[Scripts that build scenes]
================

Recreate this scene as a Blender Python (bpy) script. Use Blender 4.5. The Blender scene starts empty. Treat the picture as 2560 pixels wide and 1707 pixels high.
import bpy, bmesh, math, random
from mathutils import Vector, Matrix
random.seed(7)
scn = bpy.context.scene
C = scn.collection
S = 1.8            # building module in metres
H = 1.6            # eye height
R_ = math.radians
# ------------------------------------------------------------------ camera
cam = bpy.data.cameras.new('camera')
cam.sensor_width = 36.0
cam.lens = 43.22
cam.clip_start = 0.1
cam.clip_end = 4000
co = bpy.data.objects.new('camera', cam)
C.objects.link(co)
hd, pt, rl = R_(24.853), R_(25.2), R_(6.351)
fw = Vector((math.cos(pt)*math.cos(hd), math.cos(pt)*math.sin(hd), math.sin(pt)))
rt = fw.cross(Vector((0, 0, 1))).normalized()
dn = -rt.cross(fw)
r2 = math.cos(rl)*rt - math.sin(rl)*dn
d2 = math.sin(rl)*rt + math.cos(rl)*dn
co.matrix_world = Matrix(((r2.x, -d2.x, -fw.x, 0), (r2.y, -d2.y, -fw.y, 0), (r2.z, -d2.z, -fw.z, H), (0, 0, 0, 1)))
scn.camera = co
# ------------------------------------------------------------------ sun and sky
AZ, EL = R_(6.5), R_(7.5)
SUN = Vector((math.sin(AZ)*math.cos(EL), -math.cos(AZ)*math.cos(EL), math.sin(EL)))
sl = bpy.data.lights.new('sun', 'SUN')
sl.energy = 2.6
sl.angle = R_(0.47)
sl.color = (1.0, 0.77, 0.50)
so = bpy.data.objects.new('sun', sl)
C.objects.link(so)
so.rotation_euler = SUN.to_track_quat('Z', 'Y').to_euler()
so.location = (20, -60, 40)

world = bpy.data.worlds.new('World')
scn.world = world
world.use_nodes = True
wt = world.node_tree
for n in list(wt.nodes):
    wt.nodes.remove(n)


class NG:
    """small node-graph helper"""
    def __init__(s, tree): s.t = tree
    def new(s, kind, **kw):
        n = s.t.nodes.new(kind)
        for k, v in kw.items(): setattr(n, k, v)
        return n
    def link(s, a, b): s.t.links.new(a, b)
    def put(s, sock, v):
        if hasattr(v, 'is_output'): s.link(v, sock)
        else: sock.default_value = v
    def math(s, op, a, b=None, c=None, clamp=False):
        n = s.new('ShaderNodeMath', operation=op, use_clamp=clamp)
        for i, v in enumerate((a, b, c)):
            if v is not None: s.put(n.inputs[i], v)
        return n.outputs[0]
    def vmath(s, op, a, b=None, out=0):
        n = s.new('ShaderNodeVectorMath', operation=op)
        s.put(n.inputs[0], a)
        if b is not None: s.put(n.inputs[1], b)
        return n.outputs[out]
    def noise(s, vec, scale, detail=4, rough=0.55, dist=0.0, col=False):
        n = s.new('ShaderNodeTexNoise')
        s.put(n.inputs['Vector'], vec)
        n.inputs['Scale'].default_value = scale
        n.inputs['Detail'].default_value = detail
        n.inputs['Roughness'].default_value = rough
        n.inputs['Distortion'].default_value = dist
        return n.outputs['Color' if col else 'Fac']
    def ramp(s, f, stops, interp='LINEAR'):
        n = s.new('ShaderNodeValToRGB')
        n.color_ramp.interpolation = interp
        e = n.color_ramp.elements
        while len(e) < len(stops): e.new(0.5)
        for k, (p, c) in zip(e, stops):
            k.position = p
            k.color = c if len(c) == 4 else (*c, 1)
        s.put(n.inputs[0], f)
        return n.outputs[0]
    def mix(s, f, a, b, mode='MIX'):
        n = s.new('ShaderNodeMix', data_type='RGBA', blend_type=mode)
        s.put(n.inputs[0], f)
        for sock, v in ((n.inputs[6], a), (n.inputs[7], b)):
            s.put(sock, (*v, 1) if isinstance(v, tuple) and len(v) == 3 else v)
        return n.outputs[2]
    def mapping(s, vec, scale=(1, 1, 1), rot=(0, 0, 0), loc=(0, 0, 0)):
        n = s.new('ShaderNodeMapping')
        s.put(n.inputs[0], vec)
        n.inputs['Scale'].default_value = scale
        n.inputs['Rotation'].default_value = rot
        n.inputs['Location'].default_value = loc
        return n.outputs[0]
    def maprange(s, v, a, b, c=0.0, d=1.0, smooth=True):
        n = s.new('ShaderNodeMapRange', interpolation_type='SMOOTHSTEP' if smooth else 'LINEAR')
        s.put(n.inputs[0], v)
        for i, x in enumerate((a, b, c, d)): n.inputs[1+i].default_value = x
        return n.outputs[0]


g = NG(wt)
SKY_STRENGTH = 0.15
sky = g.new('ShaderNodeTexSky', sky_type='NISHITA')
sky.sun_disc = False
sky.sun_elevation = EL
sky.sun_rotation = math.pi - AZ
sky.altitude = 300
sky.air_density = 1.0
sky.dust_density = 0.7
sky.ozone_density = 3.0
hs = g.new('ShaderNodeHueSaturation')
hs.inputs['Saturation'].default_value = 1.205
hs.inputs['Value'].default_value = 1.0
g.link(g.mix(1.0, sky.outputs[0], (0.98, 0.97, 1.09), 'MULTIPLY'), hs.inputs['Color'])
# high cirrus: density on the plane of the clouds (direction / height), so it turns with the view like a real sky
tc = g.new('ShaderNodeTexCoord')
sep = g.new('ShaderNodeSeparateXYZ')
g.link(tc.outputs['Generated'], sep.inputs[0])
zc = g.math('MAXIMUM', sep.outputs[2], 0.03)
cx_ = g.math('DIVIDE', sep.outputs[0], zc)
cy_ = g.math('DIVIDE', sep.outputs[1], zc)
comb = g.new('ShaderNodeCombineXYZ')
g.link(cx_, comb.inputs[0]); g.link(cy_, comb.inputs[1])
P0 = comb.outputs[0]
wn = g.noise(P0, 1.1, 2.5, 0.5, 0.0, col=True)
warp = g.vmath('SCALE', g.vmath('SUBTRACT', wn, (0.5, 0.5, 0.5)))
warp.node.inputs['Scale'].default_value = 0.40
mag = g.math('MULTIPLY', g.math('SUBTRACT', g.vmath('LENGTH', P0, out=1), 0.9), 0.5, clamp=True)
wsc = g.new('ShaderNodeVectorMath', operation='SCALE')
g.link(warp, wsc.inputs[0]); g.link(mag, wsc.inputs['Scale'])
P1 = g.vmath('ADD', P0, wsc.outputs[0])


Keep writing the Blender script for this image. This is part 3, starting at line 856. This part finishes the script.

================

Reproduce every line of the material above exactly.

Recreate this scene as a Blender Python (bpy) script. Use Blender 4.5. The Blender scene starts empty. Treat the picture as 2560 pixels wide and 1707 pixels high.
import bpy, bmesh, math, random
from mathutils import Vector, Matrix
random.seed(7)
scn = bpy.context.scene
C = scn.collection
S = 1.8            # building module in metres
H = 1.6            # eye height
R_ = math.radians
# ------------------------------------------------------------------ camera
cam = bpy.data.cameras.new('camera')
cam.sensor_width = 36.0
cam.lens = 43.22
cam.clip_start = 0.1
cam.clip_end = 4000
co = bpy.data.objects.new('camera', cam)
C.objects.link(co)
hd, pt, rl = R_(24.853), R_(25.2), R_(6.351)
fw = Vector((math.cos(pt)*math.cos(hd), math.cos(pt)*math.sin(hd), math.sin(pt)))
rt = fw.cross(Vector((0, 0, 1))).normalized()
dn = -rt.cross(fw)
r2 = math.cos(rl)*rt - math.sin(rl)*dn
d2 = math.sin(rl)*rt + math.cos(rl)*dn
co.matrix_world = Matrix(((r2.x, -d2.x, -fw.x, 0), (r2.y, -d2.y, -fw.y, 0), (r2.z, -d2.z, -fw.z, H), (0, 0, 0, 1)))
scn.camera = co
# ------------------------------------------------------------------ sun and sky
AZ, EL = R_(6.5), R_(7.5)
SUN = Vector((math.sin(AZ)*math.cos(EL), -math.cos(AZ)*math.cos(EL), math.sin(EL)))
sl = bpy.data.lights.new('sun', 'SUN')
sl.energy = 2.6
sl.angle = R_(0.47)
sl.color = (1.0, 0.77, 0.50)
so = bpy.data.objects.new('sun', sl)
C.objects.link(so)
so.rotation_euler = SUN.to_track_quat('Z', 'Y').to_euler()
so.location = (20, -60, 40)

world = bpy.data.worlds.new('World')
scn.world = world
world.use_nodes = True
wt = world.node_tree
for n in list(wt.nodes):
    wt.nodes.remove(n)


class NG:
    """small node-graph helper"""
    def __init__(s, tree): s.t = tree
    def new(s, kind, **kw):
        n = s.t.nodes.new(kind)
        for k, v in kw.items(): setattr(n, k, v)
        return n
    def link(s, a, b): s.t.links.new(a, b)
    def put(s, sock, v):
        if hasattr(v, 'is_output'): s.link(v, sock)
        else: sock.default_value = v
    def math(s, op, a, b=None, c=None, clamp=False):
        n = s.new('ShaderNodeMath', operation=op, use_clamp=clamp)
        for i, v in enumerate((a, b, c)):
            if v is not None: s.put(n.inputs[i], v)
        return n.outputs[0]
    def vmath(s, op, a, b=None, out=0):
        n = s.new('ShaderNodeVectorMath', operation=op)
        s.put(n.inputs[0], a)
        if b is not None: s.put(n.inputs[1], b)
        return n.outputs[out]
    def noise(s, vec, scale, detail=4, rough=0.55, dist=0.0, col=False):
        n = s.new('ShaderNodeTexNoise')
        s.put(n.inputs['Vector'], vec)
        n.inputs['Scale'].default_value = scale
        n.inputs['Detail'].default_value = detail
        n.inputs['Roughness'].default_value = rough
        n.inputs['Distortion'].default_value = dist
        return n.outputs['Color' if col else 'Fac']
    def ramp(s, f, stops, interp='LINEAR'):
        n = s.new('ShaderNodeValToRGB')
        n.color_ramp.interpolation = interp
        e = n.color_ramp.elements
        while len(e) < len(stops): e.new(0.5)
        for k, (p, c) in zip(e, stops):
            k.position = p
            k.color = c if len(c) == 4 else (*c, 1)
        s.put(n.inputs[0], f)
        return n.outputs[0]
    def mix(s, f, a, b, mode='MIX'):
        n = s.new('ShaderNodeMix', data_type='RGBA', blend_type=mode)
        s.put(n.inputs[0], f)
        for sock, v in ((n.inputs[6], a), (n.inputs[7], b)):
            s.put(sock, (*v, 1) if isinstance(v, tuple) and len(v) == 3 else v)
        return n.outputs[2]
    def mapping(s, vec, scale=(1, 1, 1), rot=(0, 0, 0), loc=(0, 0, 0)):
        n = s.new('ShaderNodeMapping')
        s.put(n.inputs[0], vec)
        n.inputs['Scale'].default_value = scale
        n.inputs['Rotation'].default_value = rot
        n.inputs['Location'].default_value = loc
        return n.outputs[0]
    def maprange(s, v, a, b, c=0.0, d=1.0, smooth=True):
        n = s.new('ShaderNodeMapRange', interpolation_type='SMOOTHSTEP' if smooth else 'LINEAR')
        s.put(n.inputs[0], v)
        for i, x in enumerate((a, b, c, d)): n.inputs[1+i].default_value = x
        return n.outputs[0]


g = NG(wt)
SKY_STRENGTH = 0.15
sky = g.new('ShaderNodeTexSky', sky_type='NISHITA')
sky.sun_disc = False
sky.sun_elevation = EL
sky.sun_rotation = math.pi - AZ
sky.altitude = 300
sky.air_density = 1.0
sky.dust_density = 0.7
sky.ozone_density = 3.0
hs = g.new('ShaderNodeHueSaturation')
hs.inputs['Saturation'].default_value = 1.205
hs.inputs['Value'].default_value = 1.0
g.link(g.mix(1.0, sky.outputs[0], (0.98, 0.97, 1.09), 'MULTIPLY'), hs.inputs['Color'])
# high cirrus: density on the plane of the clouds (direction / height), so it turns with the view like a real sky
tc = g.new('ShaderNodeTexCoord')
sep = g.new('ShaderNodeSeparateXYZ')
g.link(tc.outputs['Generated'], sep.inputs[0])
zc = g.math('MAXIMUM', sep.outputs[2], 0.03)
cx_ = g.math('DIVIDE', sep.outputs[0], zc)
cy_ = g.math('DIVIDE', sep.outputs[1], zc)
comb = g.new('ShaderNodeCombineXYZ')
g.link(cx_, comb.inputs[0]); g.link(cy_, comb.inputs[1])
P0 = comb.outputs[0]
wn = g.noise(P0, 1.1, 2.5, 0.5, 0.0, col=True)
warp = g.vmath('SCALE', g.vmath('SUBTRACT', wn, (0.5, 0.5, 0.5)))
warp.node.inputs['Scale'].default_value = 0.40
mag = g.math('MULTIPLY', g.math('SUBTRACT', g.vmath('LENGTH', P0, out=1), 0.9), 0.5, clamp=True)
wsc = g.new('ShaderNodeVectorMath', operation='SCALE')
g.link(warp, wsc.inputs[0]); g.link(mag, wsc.inputs['Scale'])
P1 = g.vmath('ADD', P0, wsc.outputs[0])


Keep writing the Blender script for this image. This is part 3, starting at line 856. This part finishes the script.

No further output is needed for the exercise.